Soo YangWe get it, Sarah Palin. You like to eat the moose you wrestled with your bare hands. You have a lifetime NRA membership that won't expire until the Second Amendment is nullified. You have been an active mayor of Wasilla, the capital of small town America, and you served as a governor for a state with population of metro Nashville. You refuse to be politically correct about evolution or global warming. You have children, nephews and neighbors, and even maybe distant friends who will enlist in the military. (USA! USA! USA!)
Without a doubt, she is a good ole' bluish-collar, working-class, American patriot and she should be proud of her humble, small-town narrative. However, there is no need to accuse Barack Obama of elitism in order to appear as the more gun-loving, God-loving candidate. Yet, ever since his "religions and guns" faux pas, Palin and the rest of the Republican spin machine have been tirelessly polishing Obama's image as the disengaged, anti-American socialite.

Calling Obama an elitist is like calling George W. Bush your ordinary, average-Joe from Texas. Both could not be farther from the truth. Most know about Obama's underprivileged upbringing, how his struggling family had to resort to food stamps to endure rising food costs, how his single mother would tutor him at four in the morning so he could compete with more privileged students, how he, against all statistical probability, received a merit scholarship to attend a top-notch private school. After graduating from Columbia, he placed country above himself by working as a community organizer in the Chicago's South Side to fix an impoverished neighborhood for an annual salary of $13,000. Unlike what Palin recently claimed about how community service has no true responsibilities, Obama had to make sure the government provided low-income residents with asbestos-free public housing. He also worked to unionize a group of workers whose careers have been lost after local steel plants were closed. He was involved in the day-to-day tasks of organizing demonstrations and rallies, holding conferences in local churches and schools, recruiting more workers and volunteers, planning for future initiatives and existing projects, etc. If those are not real responsibilities, then I want to know what they are.

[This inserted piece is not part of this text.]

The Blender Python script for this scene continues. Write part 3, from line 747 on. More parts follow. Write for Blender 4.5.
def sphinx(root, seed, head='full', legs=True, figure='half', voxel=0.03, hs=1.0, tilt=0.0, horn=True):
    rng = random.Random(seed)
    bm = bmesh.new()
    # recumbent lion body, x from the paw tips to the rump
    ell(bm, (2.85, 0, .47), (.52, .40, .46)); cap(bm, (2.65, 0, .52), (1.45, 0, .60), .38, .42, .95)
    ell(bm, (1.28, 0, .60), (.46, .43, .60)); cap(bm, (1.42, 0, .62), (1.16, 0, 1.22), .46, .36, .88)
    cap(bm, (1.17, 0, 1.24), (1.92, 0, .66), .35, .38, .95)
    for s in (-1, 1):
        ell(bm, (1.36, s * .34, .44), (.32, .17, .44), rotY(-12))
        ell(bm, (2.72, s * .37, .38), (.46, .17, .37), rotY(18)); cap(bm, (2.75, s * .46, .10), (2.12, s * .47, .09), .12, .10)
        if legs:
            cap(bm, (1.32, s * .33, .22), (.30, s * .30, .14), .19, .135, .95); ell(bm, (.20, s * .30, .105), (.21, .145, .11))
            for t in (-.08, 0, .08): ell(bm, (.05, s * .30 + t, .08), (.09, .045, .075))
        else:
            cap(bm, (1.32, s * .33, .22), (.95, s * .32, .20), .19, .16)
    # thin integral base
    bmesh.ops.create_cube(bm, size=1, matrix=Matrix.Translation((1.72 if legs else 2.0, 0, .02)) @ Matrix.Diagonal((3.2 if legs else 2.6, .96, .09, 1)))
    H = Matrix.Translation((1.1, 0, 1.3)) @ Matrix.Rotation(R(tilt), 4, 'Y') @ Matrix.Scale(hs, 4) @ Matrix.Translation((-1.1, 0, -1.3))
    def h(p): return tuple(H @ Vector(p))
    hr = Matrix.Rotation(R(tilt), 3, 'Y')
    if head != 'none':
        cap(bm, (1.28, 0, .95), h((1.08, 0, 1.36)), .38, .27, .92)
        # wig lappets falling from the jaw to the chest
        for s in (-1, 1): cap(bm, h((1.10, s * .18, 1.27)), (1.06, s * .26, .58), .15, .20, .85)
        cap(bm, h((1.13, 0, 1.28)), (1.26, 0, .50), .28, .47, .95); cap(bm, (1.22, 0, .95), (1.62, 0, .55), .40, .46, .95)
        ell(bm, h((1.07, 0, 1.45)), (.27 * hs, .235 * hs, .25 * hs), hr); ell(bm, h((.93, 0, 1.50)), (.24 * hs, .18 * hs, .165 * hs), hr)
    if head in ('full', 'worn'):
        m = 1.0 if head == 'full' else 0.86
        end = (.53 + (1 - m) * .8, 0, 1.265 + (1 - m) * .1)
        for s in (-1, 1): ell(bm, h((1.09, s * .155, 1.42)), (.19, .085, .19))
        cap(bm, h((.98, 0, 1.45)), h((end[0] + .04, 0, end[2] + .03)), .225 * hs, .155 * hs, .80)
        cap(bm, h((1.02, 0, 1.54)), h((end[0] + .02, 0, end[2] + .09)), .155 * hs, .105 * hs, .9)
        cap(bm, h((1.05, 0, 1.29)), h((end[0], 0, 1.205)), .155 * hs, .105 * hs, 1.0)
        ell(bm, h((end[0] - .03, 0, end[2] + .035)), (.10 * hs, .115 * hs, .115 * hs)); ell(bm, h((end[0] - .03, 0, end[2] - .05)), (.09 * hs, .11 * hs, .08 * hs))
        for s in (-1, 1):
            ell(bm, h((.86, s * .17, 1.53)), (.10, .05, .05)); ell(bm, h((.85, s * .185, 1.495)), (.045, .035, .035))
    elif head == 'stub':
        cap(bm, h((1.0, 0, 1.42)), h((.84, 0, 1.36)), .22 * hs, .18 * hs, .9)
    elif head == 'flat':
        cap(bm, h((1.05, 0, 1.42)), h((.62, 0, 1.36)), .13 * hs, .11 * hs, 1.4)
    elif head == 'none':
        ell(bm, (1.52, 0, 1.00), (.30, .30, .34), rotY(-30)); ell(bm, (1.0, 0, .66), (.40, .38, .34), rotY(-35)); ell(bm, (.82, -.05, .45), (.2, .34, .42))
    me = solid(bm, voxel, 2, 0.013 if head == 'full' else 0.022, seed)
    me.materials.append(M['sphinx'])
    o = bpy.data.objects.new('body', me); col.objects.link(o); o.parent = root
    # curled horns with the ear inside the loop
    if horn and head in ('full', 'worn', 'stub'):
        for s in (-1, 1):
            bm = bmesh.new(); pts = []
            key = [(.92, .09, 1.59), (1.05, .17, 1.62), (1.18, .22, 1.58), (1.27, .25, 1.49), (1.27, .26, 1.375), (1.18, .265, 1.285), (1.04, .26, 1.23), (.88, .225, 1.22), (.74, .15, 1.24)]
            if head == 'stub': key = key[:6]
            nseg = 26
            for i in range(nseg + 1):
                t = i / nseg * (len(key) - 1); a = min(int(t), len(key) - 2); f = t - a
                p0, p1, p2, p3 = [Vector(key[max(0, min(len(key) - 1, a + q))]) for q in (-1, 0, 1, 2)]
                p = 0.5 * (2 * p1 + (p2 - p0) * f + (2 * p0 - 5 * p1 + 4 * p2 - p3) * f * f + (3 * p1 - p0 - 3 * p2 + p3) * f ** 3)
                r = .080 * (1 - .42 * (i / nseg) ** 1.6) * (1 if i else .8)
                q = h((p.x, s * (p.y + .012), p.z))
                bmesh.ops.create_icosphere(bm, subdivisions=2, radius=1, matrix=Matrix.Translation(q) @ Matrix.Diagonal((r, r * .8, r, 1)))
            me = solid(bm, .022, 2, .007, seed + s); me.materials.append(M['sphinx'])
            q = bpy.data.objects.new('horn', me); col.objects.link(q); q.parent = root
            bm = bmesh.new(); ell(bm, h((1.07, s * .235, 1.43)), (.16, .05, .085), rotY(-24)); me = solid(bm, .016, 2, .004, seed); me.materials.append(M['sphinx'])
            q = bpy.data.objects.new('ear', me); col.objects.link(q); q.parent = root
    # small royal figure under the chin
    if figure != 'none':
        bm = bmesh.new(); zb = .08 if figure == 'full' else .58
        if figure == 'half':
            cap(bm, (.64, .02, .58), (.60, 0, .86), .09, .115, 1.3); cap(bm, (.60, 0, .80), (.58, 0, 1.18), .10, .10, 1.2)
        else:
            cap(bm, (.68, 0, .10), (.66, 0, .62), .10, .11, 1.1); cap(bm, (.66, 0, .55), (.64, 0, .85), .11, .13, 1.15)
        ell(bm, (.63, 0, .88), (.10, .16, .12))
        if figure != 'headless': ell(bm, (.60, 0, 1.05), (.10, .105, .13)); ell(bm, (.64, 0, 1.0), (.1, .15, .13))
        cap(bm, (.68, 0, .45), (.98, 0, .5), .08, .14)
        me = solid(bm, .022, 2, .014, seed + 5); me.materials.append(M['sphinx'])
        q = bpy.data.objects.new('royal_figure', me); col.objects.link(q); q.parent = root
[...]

Yes, in Obama's narrative, you don't hear stories of Vietnam War camps or the Alaskan wilderness, but those of Indonesia and Hawaii. You hear about his ascent through hard work and personality, his search for self-identity and belonging in a changing world, his experience working for those in the South Side, and his sick mother with inadequate healthcare. It is true he attended Harvard Law School, that he taught constitutional law at the University of Chicago and that celebrities as well as Europeans love him for his new vision for America. But, why should we frown upon that and call him elitist for having those admirable assets and experiences? We want a president who is highly educated, who truly understands our Constitution and who can build a working coalition at home and abroad. But in these difficult times, we also need a president who has struggled with student loans and healthcare. We need someone who fought in the frontlines for the jobless and homeless. We need a leader who values faith of inclusion and peace, and who loves his family at home and the larger family that is America. We need Obama. We need Barry.